— start INFORMATION GIVEN —

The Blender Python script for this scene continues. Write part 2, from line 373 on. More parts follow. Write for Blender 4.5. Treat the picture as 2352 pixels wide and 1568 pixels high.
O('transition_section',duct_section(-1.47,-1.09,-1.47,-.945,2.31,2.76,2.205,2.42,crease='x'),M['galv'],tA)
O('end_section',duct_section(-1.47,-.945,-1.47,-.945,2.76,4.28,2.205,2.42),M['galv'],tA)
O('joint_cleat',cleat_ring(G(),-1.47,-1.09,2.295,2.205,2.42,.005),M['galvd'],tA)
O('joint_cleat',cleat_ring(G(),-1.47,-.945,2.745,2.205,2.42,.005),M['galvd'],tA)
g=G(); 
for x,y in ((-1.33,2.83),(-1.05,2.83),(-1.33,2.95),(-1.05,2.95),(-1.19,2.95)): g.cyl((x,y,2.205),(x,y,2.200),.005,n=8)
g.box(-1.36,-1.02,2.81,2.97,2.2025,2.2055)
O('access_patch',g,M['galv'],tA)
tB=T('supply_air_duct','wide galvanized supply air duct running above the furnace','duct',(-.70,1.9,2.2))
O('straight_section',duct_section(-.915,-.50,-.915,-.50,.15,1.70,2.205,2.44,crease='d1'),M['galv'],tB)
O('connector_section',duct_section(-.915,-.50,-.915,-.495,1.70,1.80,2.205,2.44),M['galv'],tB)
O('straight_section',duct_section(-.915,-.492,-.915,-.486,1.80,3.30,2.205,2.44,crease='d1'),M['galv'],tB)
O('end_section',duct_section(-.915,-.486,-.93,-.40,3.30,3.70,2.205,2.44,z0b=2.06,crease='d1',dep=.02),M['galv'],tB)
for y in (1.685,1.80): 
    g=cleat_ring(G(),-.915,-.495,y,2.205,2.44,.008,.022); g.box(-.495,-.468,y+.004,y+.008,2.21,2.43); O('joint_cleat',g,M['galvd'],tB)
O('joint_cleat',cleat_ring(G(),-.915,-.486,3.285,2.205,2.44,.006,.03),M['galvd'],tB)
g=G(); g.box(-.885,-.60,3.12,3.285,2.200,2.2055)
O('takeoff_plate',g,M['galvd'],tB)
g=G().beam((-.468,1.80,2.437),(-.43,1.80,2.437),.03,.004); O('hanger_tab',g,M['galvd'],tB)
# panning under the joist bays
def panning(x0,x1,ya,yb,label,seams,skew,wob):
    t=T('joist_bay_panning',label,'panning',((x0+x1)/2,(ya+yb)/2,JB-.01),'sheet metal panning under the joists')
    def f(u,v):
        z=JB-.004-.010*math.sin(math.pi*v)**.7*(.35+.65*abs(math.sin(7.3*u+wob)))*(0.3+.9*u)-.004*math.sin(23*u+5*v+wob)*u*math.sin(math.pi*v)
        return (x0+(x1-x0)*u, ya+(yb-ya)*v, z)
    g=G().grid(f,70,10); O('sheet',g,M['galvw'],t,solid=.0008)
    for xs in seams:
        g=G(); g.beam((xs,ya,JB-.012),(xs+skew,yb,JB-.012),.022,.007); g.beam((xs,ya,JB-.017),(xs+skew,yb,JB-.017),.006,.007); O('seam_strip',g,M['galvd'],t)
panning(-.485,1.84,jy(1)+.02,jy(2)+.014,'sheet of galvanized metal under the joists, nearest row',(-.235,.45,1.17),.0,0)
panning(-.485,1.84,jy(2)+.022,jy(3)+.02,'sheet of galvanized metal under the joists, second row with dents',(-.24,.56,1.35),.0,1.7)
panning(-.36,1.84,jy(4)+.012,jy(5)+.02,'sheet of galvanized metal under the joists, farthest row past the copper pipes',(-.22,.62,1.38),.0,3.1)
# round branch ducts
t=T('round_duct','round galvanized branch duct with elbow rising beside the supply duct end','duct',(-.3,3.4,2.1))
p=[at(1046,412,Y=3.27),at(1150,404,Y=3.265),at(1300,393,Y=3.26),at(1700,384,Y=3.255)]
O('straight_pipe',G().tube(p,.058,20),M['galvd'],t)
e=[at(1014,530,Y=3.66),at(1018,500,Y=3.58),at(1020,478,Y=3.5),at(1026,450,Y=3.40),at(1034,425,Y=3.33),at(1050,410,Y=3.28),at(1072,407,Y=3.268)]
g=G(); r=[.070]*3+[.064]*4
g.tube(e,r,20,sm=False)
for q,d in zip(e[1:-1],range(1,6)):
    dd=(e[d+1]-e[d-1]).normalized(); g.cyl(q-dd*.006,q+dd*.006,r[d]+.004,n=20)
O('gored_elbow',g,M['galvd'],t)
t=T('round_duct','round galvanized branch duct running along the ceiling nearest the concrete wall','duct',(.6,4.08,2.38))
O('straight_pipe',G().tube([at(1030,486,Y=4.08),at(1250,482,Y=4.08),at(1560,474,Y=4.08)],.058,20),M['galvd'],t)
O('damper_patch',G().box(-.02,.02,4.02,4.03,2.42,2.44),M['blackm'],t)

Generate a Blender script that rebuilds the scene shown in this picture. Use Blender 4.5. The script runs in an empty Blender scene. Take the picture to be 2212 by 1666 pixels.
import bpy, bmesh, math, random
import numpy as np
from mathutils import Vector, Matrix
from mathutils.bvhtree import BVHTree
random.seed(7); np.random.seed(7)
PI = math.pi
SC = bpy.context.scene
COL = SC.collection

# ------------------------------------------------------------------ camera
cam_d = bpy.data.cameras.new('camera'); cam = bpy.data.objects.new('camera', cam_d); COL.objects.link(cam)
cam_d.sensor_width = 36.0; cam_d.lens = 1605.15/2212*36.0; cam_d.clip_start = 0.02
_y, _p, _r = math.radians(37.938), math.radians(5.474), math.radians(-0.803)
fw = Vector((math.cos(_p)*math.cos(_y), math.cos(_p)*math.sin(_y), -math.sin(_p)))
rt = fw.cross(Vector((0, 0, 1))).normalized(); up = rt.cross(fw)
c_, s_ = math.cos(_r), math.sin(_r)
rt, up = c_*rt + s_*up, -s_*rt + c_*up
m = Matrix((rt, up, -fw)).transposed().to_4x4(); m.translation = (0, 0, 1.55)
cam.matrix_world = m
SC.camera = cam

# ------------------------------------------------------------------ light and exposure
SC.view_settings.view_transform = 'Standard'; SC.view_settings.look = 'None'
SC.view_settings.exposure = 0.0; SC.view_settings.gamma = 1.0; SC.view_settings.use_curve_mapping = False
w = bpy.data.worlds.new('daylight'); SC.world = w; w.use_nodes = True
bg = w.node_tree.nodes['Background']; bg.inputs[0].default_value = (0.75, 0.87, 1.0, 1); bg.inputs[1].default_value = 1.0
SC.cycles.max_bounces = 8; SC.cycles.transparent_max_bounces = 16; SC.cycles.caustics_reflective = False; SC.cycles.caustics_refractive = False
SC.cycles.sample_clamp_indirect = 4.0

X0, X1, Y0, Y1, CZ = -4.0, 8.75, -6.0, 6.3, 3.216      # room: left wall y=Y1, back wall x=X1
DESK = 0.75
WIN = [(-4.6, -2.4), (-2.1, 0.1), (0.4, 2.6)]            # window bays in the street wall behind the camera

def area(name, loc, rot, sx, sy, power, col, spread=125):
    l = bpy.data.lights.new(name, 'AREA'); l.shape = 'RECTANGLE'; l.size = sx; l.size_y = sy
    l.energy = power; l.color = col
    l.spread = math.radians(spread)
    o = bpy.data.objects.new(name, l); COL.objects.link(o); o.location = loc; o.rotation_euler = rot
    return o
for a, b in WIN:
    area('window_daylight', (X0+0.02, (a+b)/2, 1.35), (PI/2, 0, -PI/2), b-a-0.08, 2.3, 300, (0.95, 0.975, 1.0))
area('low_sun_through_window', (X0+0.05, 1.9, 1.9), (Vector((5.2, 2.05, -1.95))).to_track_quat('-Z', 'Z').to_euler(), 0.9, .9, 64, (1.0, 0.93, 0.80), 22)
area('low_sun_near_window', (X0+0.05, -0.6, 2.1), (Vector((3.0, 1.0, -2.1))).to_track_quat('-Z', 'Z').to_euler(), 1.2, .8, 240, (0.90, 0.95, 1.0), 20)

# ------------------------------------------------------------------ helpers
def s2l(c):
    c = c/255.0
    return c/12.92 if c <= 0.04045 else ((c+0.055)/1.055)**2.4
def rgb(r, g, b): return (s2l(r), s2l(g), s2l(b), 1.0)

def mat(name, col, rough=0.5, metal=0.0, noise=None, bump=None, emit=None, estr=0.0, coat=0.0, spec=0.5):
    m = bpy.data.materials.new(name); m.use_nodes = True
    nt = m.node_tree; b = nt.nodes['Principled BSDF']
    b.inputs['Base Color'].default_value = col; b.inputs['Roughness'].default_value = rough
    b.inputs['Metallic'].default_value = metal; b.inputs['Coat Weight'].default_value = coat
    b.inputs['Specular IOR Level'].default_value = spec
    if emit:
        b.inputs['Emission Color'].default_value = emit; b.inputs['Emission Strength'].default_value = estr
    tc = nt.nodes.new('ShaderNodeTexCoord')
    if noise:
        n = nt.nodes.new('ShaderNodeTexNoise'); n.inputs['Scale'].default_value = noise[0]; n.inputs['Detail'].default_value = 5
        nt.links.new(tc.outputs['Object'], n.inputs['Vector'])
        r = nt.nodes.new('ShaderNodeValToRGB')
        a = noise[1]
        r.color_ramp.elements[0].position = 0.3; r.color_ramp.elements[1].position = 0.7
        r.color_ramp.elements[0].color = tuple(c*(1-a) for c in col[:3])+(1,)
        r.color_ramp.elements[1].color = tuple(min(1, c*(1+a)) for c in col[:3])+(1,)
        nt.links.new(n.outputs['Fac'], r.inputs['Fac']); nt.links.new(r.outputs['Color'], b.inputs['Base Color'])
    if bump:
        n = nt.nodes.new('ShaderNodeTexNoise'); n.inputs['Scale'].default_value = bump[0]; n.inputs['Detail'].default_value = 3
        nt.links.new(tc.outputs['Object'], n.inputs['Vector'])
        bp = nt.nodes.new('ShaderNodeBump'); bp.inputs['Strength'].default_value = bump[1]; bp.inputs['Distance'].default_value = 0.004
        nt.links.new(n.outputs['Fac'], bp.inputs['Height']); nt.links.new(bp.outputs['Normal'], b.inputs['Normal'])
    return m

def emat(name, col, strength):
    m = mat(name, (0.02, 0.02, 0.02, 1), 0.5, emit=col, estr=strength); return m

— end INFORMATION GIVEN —

BRIEF. Tally how many lines in the material above hold the word "this". Write only that number.

FINAL RESULT. 2